• _Supplied data_
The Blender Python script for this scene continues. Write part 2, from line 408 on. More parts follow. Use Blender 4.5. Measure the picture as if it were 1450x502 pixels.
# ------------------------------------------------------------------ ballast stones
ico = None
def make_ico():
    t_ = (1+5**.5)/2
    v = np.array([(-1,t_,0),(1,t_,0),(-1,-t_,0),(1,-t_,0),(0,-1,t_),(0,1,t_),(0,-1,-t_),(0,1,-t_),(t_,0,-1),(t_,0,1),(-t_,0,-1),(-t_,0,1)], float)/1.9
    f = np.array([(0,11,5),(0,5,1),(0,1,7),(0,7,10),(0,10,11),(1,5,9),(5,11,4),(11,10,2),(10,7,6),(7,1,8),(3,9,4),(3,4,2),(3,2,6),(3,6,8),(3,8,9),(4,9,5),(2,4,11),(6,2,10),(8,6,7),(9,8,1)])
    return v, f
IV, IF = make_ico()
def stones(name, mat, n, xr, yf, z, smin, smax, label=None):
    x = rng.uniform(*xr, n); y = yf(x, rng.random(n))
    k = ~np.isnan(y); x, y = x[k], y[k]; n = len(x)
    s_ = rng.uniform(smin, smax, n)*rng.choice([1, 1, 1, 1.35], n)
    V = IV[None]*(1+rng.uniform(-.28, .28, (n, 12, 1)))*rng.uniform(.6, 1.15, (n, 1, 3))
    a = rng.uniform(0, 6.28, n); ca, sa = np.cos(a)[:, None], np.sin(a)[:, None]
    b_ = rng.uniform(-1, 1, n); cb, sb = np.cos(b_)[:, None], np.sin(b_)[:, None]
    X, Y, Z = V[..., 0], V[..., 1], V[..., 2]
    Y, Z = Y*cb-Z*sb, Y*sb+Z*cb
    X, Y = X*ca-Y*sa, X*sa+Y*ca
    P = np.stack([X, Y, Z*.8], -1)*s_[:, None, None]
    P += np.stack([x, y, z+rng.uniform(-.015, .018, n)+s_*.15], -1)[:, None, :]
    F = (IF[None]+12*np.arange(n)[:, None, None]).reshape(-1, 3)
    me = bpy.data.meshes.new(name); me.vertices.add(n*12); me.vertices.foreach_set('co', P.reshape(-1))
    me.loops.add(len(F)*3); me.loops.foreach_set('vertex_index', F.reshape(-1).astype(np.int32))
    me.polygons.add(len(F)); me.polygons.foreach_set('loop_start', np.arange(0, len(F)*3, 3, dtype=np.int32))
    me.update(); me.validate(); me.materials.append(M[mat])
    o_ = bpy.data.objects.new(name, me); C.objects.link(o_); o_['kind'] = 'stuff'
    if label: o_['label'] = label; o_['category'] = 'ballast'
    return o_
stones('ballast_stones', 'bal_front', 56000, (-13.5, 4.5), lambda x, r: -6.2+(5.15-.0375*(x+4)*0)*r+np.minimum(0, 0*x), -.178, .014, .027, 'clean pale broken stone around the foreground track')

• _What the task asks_
Write the complete data out, exactly as above.

• _Result of the exercise_
The Blender Python script for this scene continues. Write part 2, from line 408 on. More parts follow. Use Blender 4.5. Measure the picture as if it were 1450x502 pixels.
# ------------------------------------------------------------------ ballast stones
ico = None
def make_ico():
    t_ = (1+5**.5)/2
    v = np.array([(-1,t_,0),(1,t_,0),(-1,-t_,0),(1,-t_,0),(0,-1,t_),(0,1,t_),(0,-1,-t_),(0,1,-t_),(t_,0,-1),(t_,0,1),(-t_,0,-1),(-t_,0,1)], float)/1.9
    f = np.array([(0,11,5),(0,5,1),(0,1,7),(0,7,10),(0,10,11),(1,5,9),(5,11,4),(11,10,2),(10,7,6),(7,1,8),(3,9,4),(3,4,2),(3,2,6),(3,6,8),(3,8,9),(4,9,5),(2,4,11),(6,2,10),(8,6,7),(9,8,1)])
    return v, f
IV, IF = make_ico()
def stones(name, mat, n, xr, yf, z, smin, smax, label=None):
    x = rng.uniform(*xr, n); y = yf(x, rng.random(n))
    k = ~np.isnan(y); x, y = x[k], y[k]; n = len(x)
    s_ = rng.uniform(smin, smax, n)*rng.choice([1, 1, 1, 1.35], n)
    V = IV[None]*(1+rng.uniform(-.28, .28, (n, 12, 1)))*rng.uniform(.6, 1.15, (n, 1, 3))
    a = rng.uniform(0, 6.28, n); ca, sa = np.cos(a)[:, None], np.sin(a)[:, None]
    b_ = rng.uniform(-1, 1, n); cb, sb = np.cos(b_)[:, None], np.sin(b_)[:, None]
    X, Y, Z = V[..., 0], V[..., 1], V[..., 2]
    Y, Z = Y*cb-Z*sb, Y*sb+Z*cb
    X, Y = X*ca-Y*sa, X*sa+Y*ca
    P = np.stack([X, Y, Z*.8], -1)*s_[:, None, None]
    P += np.stack([x, y, z+rng.uniform(-.015, .018, n)+s_*.15], -1)[:, None, :]
    F = (IF[None]+12*np.arange(n)[:, None, None]).reshape(-1, 3)
    me = bpy.data.meshes.new(name); me.vertices.add(n*12); me.vertices.foreach_set('co', P.reshape(-1))
    me.loops.add(len(F)*3); me.loops.foreach_set('vertex_index', F.reshape(-1).astype(np.int32))
    me.polygons.add(len(F)); me.polygons.foreach_set('loop_start', np.arange(0, len(F)*3, 3, dtype=np.int32))
    me.update(); me.validate(); me.materials.append(M[mat])
    o_ = bpy.data.objects.new(name, me); C.objects.link(o_); o_['kind'] = 'stuff'
    if label: o_['label'] = label; o_['category'] = 'ballast'
    return o_
stones('ballast_stones', 'bal_front', 56000, (-13.5, 4.5), lambda x, r: -6.2+(5.15-.0375*(x+4)*0)*r+np.minimum(0, 0*x), -.178, .014, .027, 'clean pale broken stone around the foreground track')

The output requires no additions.